"Saint Death" booms in border drug war

Nuevo Laredo, Mexico - A death cult that venerates a scythe-wielding skeletal figure is booming in Mexican border cities south of Texas where hundreds have died this year in all-out drug war.

The centuries-old pagan cult of Santa Muerte, or Saint Death, has sprung back up in Mexico in recent years and claims some 2 million faithful, ranging from elite politicians to kidnappers and gangsters.

The revival began in Mexico City. Now, roadside shrines to the ghoulish figure stud highways approaching the U.S. border around the city of Nuevo Laredo, where more than 45 people have been killed in the drug fight so far this year.

Craft stall holders and shops called "hierberias" that sell potions and other esoteric items are stocking up on skeletal talismans and statuettes of Santa Muerte, who resembles a gaudy version of the grim reaper.

Some stalls offer figures made from ground-up ox bones that stand three-feet (one-metre) high. Others sell discreet talismans, candles and amulets, which traders say sell faster than those honouring Mexico's much loved Virgin of Guadalupe.

"We sell more Santa Muerte articles than anything," Guadalupe Merida said at her stall packed with trinkets in the city's sweltering El Mall craft market. "Everyone is buying them."

More than 500 people have been killed in Mexico this year in a drug wars, mostly between smugglers from the western state of Sinaloa and the Gulf cartel, based in Tamaulipas.

Soldiers and federal police took over Nuevo Laredo this week and suspended the allegedly corrupt local police force to try to curb the drug killings.

Experts on the cult say its following on the border is being driven by the spiralling death toll there, as drug hitmen seek Santa Muerte's protection while they kill rivals.

"What better homage to Santa Muerte Could there be than offering her up several people every day?" said Homero Aridjis, a writer whose best-selling book on the cult is now in its fifth edition.

The figure's origins are unclear and although often worshiped like a Christian saint, it is not recognised by the Catholic Church.

SEEKING DARK FAVOURS

Violence peaked in Nuevo Laredo last week when suspected cartel hitmen machine gunned the city's new public security chief, Alejandro Dominguez, to death just hours after he was sworn into the job.

At least two more killings have occurred in the city since troops moved in. Many jittery stall holders declined to talk in detail about the death cult.

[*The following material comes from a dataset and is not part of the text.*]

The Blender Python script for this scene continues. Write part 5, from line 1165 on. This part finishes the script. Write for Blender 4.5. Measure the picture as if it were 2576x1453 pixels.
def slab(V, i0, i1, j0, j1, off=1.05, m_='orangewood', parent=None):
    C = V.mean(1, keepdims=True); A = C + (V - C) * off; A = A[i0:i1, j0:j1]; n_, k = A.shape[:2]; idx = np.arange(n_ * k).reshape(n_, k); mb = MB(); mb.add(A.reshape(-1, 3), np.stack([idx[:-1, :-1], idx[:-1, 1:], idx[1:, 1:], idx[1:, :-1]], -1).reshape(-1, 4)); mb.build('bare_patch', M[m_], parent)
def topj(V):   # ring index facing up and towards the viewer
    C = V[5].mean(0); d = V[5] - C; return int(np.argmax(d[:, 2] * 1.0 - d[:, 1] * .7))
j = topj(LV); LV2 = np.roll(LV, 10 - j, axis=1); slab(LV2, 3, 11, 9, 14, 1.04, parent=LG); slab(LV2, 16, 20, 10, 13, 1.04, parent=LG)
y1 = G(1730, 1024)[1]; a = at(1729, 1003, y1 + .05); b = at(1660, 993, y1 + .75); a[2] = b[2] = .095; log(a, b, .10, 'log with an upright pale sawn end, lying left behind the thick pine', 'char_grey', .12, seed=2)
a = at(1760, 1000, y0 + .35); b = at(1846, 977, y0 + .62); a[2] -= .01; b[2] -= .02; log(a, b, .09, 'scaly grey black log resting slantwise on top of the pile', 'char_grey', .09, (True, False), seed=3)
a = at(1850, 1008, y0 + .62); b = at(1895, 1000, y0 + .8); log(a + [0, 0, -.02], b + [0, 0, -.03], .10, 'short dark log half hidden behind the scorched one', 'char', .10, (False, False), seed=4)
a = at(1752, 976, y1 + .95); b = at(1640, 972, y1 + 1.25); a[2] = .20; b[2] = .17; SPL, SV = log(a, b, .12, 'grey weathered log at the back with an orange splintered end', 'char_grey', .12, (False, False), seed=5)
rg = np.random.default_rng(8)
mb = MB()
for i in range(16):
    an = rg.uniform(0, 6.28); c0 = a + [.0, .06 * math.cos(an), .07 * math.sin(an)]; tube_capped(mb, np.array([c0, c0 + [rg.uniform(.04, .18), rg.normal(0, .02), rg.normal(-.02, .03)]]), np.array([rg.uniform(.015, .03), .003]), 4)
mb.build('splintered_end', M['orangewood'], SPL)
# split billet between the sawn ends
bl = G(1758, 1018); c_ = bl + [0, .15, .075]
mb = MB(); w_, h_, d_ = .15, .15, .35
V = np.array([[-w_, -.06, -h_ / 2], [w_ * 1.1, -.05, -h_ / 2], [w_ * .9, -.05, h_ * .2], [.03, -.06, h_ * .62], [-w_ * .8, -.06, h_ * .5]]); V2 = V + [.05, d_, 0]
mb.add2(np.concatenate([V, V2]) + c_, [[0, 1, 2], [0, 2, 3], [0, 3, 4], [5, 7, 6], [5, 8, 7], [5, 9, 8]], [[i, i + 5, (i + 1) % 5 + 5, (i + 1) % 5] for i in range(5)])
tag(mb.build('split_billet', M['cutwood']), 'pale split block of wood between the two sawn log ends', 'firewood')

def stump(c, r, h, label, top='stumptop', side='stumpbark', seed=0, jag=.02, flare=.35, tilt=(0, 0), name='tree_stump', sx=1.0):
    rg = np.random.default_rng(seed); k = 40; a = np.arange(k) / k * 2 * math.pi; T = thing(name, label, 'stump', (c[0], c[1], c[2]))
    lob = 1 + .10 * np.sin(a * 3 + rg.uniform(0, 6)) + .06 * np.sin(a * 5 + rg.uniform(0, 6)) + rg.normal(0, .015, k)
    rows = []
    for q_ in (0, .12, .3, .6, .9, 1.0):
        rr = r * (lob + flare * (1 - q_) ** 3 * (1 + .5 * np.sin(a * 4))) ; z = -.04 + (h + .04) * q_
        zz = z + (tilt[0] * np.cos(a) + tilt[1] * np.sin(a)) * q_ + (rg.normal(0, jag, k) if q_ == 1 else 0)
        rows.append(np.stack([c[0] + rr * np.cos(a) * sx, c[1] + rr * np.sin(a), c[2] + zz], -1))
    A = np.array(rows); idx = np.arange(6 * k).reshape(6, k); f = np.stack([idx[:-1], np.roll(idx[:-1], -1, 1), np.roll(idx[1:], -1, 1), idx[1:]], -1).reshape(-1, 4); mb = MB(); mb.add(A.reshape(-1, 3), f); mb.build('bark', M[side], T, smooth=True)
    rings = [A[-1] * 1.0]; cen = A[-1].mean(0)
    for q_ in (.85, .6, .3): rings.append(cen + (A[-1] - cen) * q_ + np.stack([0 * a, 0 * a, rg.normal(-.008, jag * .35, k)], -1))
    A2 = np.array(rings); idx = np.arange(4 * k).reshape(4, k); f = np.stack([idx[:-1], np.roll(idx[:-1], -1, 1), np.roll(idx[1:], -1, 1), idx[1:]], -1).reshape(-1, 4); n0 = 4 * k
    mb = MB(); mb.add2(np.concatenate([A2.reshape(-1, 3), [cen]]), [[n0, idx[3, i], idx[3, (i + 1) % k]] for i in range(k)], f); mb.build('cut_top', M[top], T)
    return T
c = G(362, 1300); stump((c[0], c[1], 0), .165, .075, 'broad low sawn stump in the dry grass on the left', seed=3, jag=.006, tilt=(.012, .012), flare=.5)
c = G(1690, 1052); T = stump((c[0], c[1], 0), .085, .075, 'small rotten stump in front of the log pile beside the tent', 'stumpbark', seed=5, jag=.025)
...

But Aridjis, who has tracked the cult's growth in Mexico, says drug traffickers seek favours from Santa Muerte they could not ask of saints venerated by the Church in Mexico, the world's second largest Roman Catholic nation.

"They say 'Protect me tonight because I am going to commit a crime. I am going to ambush my enemies, I am going to smuggle drugs to the United States,'" Aridjis said.

Local residents not caught up in crime call on the saint, also known as "La Nina Blanca" or the "White Child," to keep loved ones out of the path of a stray bullet or prevent their children from falling into a life of crime.

But the figure is more often associated with criminals.

"It is becoming a savage, brutal cult," on the border, Aridjis said. "People are living in a psychosis of fear."